Gather up the lines with the word "runs" in them.

▼

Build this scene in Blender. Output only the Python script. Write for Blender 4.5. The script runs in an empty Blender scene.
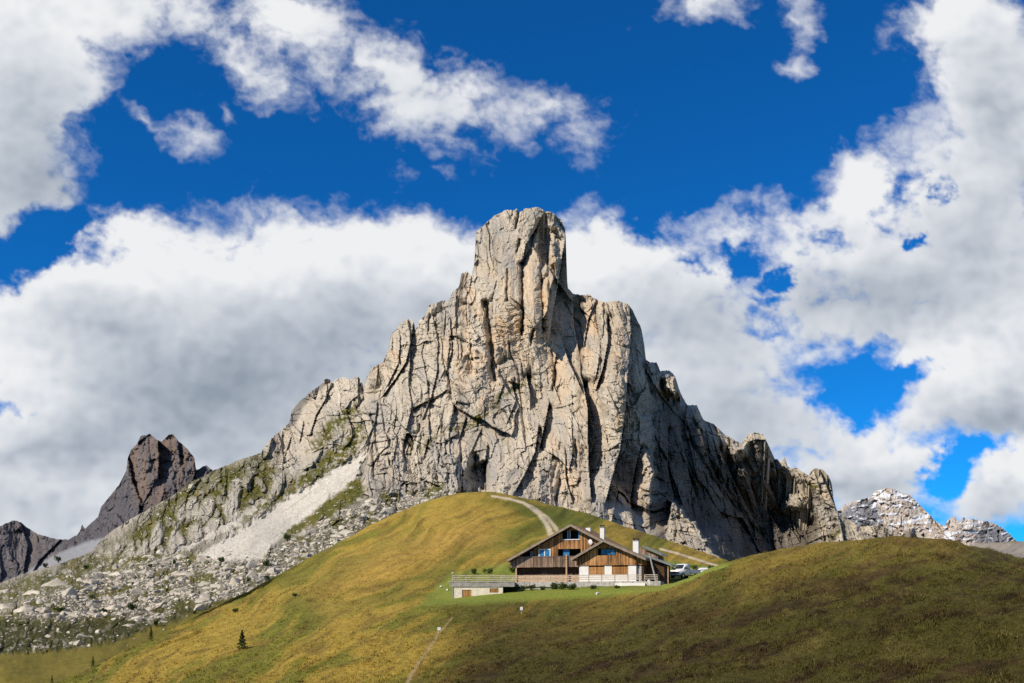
import bpy, bmesh, math, random
import numpy as np
from mathutils import Vector, Matrix, noise as mnoise
random.seed(7)
RNG = np.random.default_rng(11)
F = 995.556            # focal length in picture widths: 35 mm on a 36 mm sensor, 1024 px
HOR = 600.0
scene = bpy.context.scene
COL = scene.collection

# ------------------------------------------------------------------ helpers
def at(px, py, Y):
    return Vector(((px-512.0)/F*Y, Y, (HOR-py)/F*Y))

def tag(o, label=None, cat=None, group=None, kind=None):
    if label: o['label'] = label
    if cat: o['category'] = cat
    if group: o['group'] = group
    if kind: o['kind'] = kind
    return o

def empty(name, loc, rz=0.0):
    o = bpy.data.objects.new(name, None)
    o.location = loc; o.rotation_euler = (0, 0, rz)
    o.empty_display_size = 0.3
    COL.objects.link(o)
    return o

def copy_tree(o, parent=None):
    c = o.copy(); COL.objects.link(c)
    c.parent = parent
    for ch in list(o.children):
        copy_tree(ch, c)
    return c

def mesh_np(name, verts, faces, mat, smooth=False, col=None, parent=None):
    """verts (n,3) float, faces (m,k) int with k 3 or 4"""
    me = bpy.data.meshes.new(name)
    n, m, k = len(verts), len(faces), faces.shape[1]
    me.vertices.add(n); me.vertices.foreach_set('co', np.asarray(verts, np.float32).ravel())
    me.loops.add(m*k); me.loops.foreach_set('vertex_index', np.asarray(faces, np.int32).ravel())
    me.polygons.add(m)
    me.polygons.foreach_set('loop_start', np.arange(0, m*k, k, dtype=np.int32))
    me.polygons.foreach_set('loop_total', np.full(m, k, np.int32))
    me.polygons.foreach_set('use_smooth', np.full(m, smooth, bool))
    me.update(calc_edges=True)
    if col is not None:
        a = me.color_attributes.new('Col', 'FLOAT_COLOR', 'POINT')
        c4 = np.ones((n, 4), np.float32); c4[:, :3] = np.clip(col, 0.003, 0.95)
        a.data.foreach_set('color', c4.ravel())
    if mat: me.materials.append(mat)
    o = bpy.data.objects.new(name, me); COL.objects.link(o)
    if parent: o.parent = parent
    return o

# ------------------------------------------------------------------ numpy noise
_PR = np.random.default_rng(3)
_PT = _PR.permutation(4096).astype(np.int32)
_RT = _PR.random((8, 4096)).astype(np.float32)
_GA = _PR.random(4096)*2*np.pi
_GX = np.cos(_GA).astype(np.float32); _GY = np.sin(_GA).astype(np.float32)
def _hi(ix, iy, seed):
    return _PT[(_PT[(ix+seed*131) & 4095]+iy+seed*17) & 4095]
def rnd(ix, iy, seed):
    return _RT[seed & 7][_hi(np.asarray(ix).astype(np.int32), np.asarray(iy).astype(np.int32), seed)]
def perlin(x, y, seed=0):
    x = np.asarray(x, np.float32); y = np.asarray(y, np.float32)
    x0 = np.floor(x); y0 = np.floor(y); fx = x-x0; fy = y-y0
    xi = x0.astype(np.int32); yi = y0.astype(np.int32)
    ux = fx*fx*fx*(fx*(fx*6-15)+10); uy = fy*fy*fy*(fy*(fy*6-15)+10)
    def g(dx, dy):
        h = _hi(xi+dx, yi+dy, seed)
        return _GX[h]*(fx-dx)+_GY[h]*(fy-dy)
    a = g(0, 0); b = g(1, 0); c = g(0, 1); d = g(1, 1)
    return 1.4*((a*(1-ux)+b*ux)*(1-uy)+(c*(1-ux)+d*ux)*uy)
def fbm(x, y, seed=0, o=5, gain=.5):
    r = 0; a = 1; n = 0
    for i in range(o):
        r = r+a*perlin(x, y, seed+i*17); n += a; a *= gain; x = x*2.03+5.1; y = y*2.03+1.7
    return r/n
def ridged(x, y, seed=0, o=5, gain=.5):
    r = 0; a = 1; n = 0
    for i in range(o):
        r = r+a*(1-2*np.abs(perlin(x, y, seed+i*17))); n += a; a *= gain; x = x*2.03+5.1; y = y*2.03+1.7
    return r/n
def vor(x, y, seed=0):
    """nearest cell: F1, F2, offset to the cell centre, three random numbers of the cell"""
    x = np.asarray(x, np.float32); y = np.asarray(y, np.float32)
    x0 = np.floor(x).astype(np.int32); y0 = np.floor(y).astype(np.int32)
    f1 = np.full(x.shape, 9., np.float32); f2 = f1.copy()
    bx = np.zeros(x.shape, np.float32); by = bx.copy(); hh = np.zeros(x.shape, np.int32)
    for i in (-1, 0, 1):
        for j in (-1, 0, 1):
            h = _hi(x0+i, y0+j, seed)
            dx = x-(x0+i+_RT[0][h]*.9+.05); dy = y-(y0+j+_RT[1][h]*.9+.05); d = np.sqrt(dx*dx+dy*dy)
            m = d < f1
            f2 = np.where(m, f1, np.minimum(f2, d))
            f1 = np.where(m, d, f1); bx = np.where(m, dx, bx); by = np.where(m, dy, by)
            hh = np.where(m, h, hh)
    return f1, f2, bx, by, _RT[2][hh], _RT[3][hh], _RT[4][hh]
def sstep(a, b, x):
    t = np.clip((x-a)/(b-a), 0, 1); return t*t*(3-2*t)
def polyd(U, V, pts, reach=None):
    """signed distance to a polyline (positive on its right when it runs down the picture), and how far past its ends"""
    best = np.full(U.shape, 1e4, np.float32); side = np.ones(U.shape, np.float32); past = np.full(U.shape, 1e3, np.float32)
    if reach is None: reach = 90
    xs = [p[0] for p in pts]; ys = [p[1] for p in pts]
    w = np.nonzero((U > min(xs)-reach) & (U < max(xs)+reach) & (V > min(ys)-reach) & (V < max(ys)+reach))
    if not len(w[0]): return best, side, past
    u = U[w]; v = V[w]; bb = np.full(u.shape, 1e9); sd = np.ones(u.shape); pp = np.zeros(u.shape)
    for k in range(len(pts)-1):
        (x0, y0), (x1, y1) = pts[k], pts[k+1]
        dx, dy = x1-x0, y1-y0; L2 = dx*dx+dy*dy+1e-9
        tr = ((u-x0)*dx+(v-y0)*dy)/L2; t = np.clip(tr, 0, 1)
        d = np.hypot(u-(x0+t*dx), v-(y0+t*dy))
        s = np.where((u-x0)*dy-(v-y0)*dx > 0, 1., -1.)
        m = d < bb
        bb = np.where(m, d, bb); sd = np.where(m, s, sd)
        ex = np.abs(tr-t)*np.sqrt(L2)
        if 0 < k: ex = np.where(tr < 0, 0, ex)
        if k < len(pts)-2: ex = np.where(tr > 1, 0, ex)
        pp = np.where(m, ex, pp)
    best[w] = bb; side[w] = sd; past[w] = pp
    return best, side, past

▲

Correct output –
Build this scene in Blender. Output only the Python script. Write for Blender 4.5. The script runs in an empty Blender scene.
    """signed distance to a polyline (positive on its right when it runs down the picture), and how far past its ends"""